DATA SECTION |
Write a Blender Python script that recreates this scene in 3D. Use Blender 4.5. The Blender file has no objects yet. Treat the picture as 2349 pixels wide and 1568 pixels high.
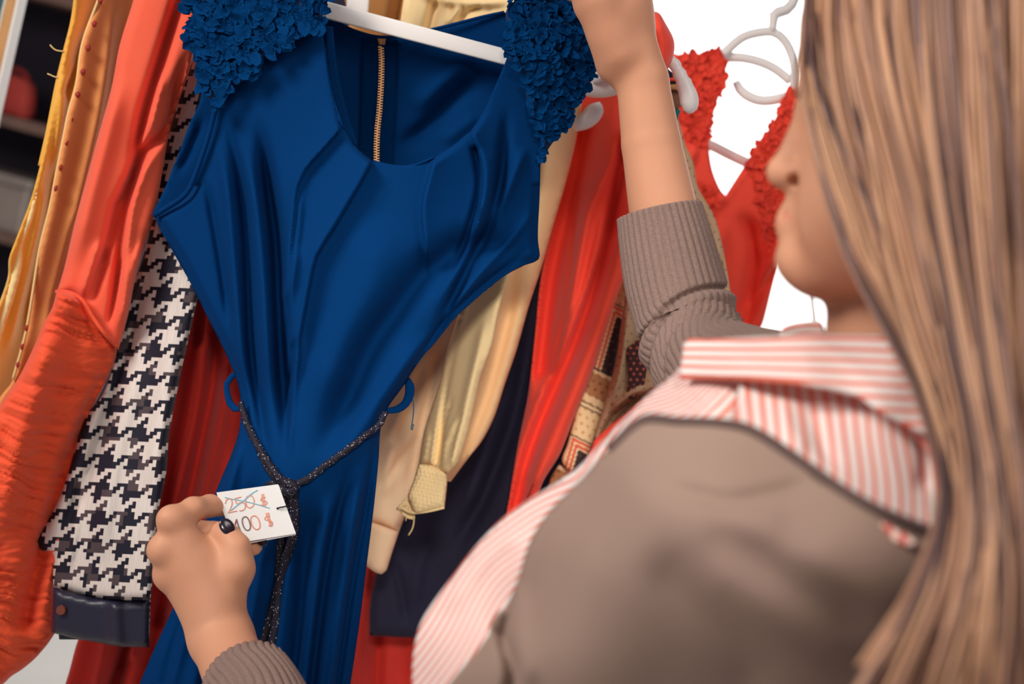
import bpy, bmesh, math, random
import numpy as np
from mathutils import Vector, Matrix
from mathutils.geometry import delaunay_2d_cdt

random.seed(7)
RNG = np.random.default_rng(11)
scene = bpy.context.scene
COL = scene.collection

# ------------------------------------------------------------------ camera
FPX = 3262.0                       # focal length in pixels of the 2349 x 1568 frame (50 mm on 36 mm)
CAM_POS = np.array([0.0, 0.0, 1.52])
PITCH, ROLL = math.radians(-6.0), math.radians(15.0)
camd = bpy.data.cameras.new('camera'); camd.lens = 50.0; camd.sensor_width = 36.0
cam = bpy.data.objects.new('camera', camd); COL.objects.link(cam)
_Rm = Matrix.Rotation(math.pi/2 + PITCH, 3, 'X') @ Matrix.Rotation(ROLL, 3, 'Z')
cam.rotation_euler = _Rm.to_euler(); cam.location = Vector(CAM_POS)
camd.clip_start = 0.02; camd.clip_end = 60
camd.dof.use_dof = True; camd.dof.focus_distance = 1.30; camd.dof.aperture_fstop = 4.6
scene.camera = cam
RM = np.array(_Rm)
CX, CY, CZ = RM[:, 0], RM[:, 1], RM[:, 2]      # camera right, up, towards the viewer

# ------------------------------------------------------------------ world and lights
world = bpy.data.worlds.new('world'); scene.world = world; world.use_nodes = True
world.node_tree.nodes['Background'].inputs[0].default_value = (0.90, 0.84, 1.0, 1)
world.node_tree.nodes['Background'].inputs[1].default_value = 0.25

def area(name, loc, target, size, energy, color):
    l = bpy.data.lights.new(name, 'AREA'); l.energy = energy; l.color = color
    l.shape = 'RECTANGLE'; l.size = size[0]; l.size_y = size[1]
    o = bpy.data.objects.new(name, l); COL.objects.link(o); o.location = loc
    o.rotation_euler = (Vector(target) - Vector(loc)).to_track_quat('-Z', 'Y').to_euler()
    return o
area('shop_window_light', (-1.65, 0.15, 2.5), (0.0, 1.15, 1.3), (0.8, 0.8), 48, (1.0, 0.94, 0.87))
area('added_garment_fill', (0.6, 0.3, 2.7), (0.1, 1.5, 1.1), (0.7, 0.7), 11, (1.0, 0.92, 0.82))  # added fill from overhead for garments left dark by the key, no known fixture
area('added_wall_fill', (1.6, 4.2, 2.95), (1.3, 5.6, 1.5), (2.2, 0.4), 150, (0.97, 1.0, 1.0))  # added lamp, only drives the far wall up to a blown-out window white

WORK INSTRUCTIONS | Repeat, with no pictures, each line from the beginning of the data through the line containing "from mathutils.geometry import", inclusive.

RESULT FOR THIS TASK |
Write a Blender Python script that recreates this scene in 3D. Use Blender 4.5. The Blender file has no objects yet. Treat the picture as 2349 pixels wide and 1568 pixels high.
import bpy, bmesh, math, random
import numpy as np
from mathutils import Vector, Matrix
from mathutils.geometry import delaunay_2d_cdt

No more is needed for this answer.